Fernando Sdrigotti
In the short story Pierre Menard: Author of Quixote, Jorge Luis Borges
writes of an author’s quest to reproduce Cervantes’ masterpiece, word
by word, comma after comma. “Pierre Menard did not want to compose another Quixote, which surely is easy enough – he wanted to compose the Quixote,” Borges writes.
More likely than not to be aware of this Borgesian playfulness, Argentine author Pablo Katchadjian decided in 2009 to remix
one of Borges’s most renowned short stories The Aleph, keeping the
original text but adding a considerable amount of his own writing. The
result was the short experimental book called El Aleph engordado (The
Fattened Aleph), published by a small underground press in a short run
of 300 copies. An unfortunate consequence of Katchadjian’s literary
experiments is an ongoing lawsuit initiated in 2011 by Maria Kodama,
Borges’s widow and fervent guardian of his literary estate.
For Borges, Menard’s Quixote is radically different to Cervantes’,
even if they appear identical: how could an identical paragraph mean the
same in 1605 as in the 1930s? Literature might be the endless
repetition of the same topics but these are never received unchangeably.
Those familiar with Borges’ oeuvre will recognise in “Pierre Menard
…” the return of a number of his intellectual concerns: meta-literature,
an obsession with reproducibility and the classics. And forgery –
Borges is, after all, also famous for his use and abuse of fake quotes
and forged literary references.
So it seems fair to conclude that the real issue in the Katchadjian
case is not literary integrity but financial value, and it is not about
protecting Borges’s oeuvre, as the plaintiff claims. It seems unlikely
that Katchadjian will actually end up in prison, but the implications of
taking writers to court over creative acts are chilling.

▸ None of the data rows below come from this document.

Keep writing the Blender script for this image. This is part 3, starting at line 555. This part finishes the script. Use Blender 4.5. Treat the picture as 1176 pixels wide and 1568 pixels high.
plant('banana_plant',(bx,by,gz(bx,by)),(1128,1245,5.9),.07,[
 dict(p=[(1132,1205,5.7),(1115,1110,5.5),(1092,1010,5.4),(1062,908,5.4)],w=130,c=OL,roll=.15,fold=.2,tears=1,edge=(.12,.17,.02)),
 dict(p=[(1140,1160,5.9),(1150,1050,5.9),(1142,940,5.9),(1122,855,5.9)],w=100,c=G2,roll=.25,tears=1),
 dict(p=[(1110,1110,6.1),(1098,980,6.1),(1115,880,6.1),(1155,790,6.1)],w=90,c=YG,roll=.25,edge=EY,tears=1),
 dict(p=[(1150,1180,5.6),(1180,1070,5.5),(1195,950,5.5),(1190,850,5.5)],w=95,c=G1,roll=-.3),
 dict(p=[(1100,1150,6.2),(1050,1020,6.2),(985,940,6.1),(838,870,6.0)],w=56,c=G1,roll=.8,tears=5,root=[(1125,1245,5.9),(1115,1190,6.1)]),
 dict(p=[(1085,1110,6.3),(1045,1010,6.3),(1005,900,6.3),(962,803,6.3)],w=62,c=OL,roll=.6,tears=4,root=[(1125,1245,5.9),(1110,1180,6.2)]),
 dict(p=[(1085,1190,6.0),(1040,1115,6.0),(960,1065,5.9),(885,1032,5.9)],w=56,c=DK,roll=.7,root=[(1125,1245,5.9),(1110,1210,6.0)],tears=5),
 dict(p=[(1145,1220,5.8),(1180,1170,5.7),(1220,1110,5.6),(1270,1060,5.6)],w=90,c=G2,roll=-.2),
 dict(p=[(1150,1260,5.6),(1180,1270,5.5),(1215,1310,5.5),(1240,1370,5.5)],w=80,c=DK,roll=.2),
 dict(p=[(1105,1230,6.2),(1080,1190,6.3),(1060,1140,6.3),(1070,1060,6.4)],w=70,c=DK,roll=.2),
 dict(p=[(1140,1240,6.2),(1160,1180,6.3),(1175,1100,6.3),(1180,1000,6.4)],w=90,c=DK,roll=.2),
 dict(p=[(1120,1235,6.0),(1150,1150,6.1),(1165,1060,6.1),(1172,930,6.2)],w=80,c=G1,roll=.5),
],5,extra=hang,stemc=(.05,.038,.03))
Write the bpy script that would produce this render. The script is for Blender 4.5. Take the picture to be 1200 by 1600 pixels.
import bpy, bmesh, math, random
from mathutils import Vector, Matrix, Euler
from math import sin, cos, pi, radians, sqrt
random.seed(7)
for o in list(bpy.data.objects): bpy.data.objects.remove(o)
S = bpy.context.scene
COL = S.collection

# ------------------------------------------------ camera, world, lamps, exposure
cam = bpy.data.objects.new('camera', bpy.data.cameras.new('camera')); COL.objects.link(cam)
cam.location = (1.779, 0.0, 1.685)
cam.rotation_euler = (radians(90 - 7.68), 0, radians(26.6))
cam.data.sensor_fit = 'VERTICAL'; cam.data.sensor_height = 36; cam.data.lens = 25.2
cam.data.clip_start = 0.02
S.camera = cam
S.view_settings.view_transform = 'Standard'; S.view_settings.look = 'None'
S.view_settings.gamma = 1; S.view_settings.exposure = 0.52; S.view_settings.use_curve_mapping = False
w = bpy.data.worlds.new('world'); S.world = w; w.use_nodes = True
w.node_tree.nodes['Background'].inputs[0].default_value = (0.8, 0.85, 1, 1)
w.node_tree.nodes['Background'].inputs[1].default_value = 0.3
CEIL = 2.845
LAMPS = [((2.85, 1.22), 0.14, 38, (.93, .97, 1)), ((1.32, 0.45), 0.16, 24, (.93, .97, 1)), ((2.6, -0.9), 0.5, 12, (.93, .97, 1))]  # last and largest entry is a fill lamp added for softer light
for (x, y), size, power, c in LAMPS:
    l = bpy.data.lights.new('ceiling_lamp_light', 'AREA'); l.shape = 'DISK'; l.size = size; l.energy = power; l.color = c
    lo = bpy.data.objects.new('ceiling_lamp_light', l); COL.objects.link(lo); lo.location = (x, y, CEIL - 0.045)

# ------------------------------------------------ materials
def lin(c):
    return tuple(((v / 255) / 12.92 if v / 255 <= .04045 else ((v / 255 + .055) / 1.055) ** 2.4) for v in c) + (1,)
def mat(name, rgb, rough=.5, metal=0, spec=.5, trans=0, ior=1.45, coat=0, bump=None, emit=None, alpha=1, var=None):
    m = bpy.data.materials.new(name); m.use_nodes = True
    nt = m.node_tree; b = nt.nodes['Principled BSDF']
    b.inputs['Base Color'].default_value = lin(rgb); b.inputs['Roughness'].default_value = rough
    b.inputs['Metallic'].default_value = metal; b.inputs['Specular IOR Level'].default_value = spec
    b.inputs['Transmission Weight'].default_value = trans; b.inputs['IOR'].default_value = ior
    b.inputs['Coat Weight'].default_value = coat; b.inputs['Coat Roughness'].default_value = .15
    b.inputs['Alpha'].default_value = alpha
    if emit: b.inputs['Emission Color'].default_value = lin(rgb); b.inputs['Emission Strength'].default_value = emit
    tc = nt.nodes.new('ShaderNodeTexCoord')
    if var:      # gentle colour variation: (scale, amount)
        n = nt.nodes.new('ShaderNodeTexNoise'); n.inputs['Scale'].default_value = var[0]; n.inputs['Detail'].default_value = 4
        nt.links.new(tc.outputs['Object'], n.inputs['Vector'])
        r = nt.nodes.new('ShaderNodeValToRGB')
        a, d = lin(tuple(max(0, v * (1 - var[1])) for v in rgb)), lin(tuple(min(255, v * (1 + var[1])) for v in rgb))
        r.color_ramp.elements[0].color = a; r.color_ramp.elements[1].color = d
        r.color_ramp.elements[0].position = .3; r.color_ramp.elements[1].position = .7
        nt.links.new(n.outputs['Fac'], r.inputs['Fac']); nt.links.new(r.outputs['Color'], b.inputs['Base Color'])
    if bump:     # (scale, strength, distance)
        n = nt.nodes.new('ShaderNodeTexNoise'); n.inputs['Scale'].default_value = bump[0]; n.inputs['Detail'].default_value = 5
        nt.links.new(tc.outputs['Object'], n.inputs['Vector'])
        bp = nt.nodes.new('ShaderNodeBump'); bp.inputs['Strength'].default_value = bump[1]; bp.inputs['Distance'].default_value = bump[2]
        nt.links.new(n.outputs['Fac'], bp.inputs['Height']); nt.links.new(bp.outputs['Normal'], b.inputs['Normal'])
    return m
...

That in 2015, when everything is reproduced and available to anyone
clever enough to perform a web search, someone can risk prison for a
literary game brings into view the clear incongruities between
contemporary culture and copyright laws. It takes only a Google search
to dig out Borges’s complete works – even the now infamous The Aleph, in
many languages – without charge, and not always illegally. The
internet, which Borges did not live to see but certainly imagined,
has introduced questions over intellectual property that most guardians
of privately owned culture still refuse to acknowledge.
Has Katchadjian’s stunt harmed Borges in any way? Will people stop reading Borges, damaging his legacy, because someone did a Menard
on one of his short stories? It seems unlikely. Do canonised writers
need jailers to protect their work? That most big players manage to keep
their place in the bookshelves long after their executors are dead
would seem to indicate that they do not.
It is tempting to ask oneself what Borges would have done with The Fattened Aleph. He was renowned
not only for his rather reactionary politics but also for his sharp
sense of humour. I find it hard to believe that he would have taken
Katchadjian to court over an experimental book. Perhaps he would have
just sneered – as he did in one of his perhaps apocryphal anecdotes –
that this “century has been very mediocre”, hence the need for canonised
masters that we can mash-up to the point of exhaustion.
The Fattened Aleph might be a facile attempt at recycling a
canonised narrative, or it might be a work of art. This is something
worth debating, but surely not in the courts of justice.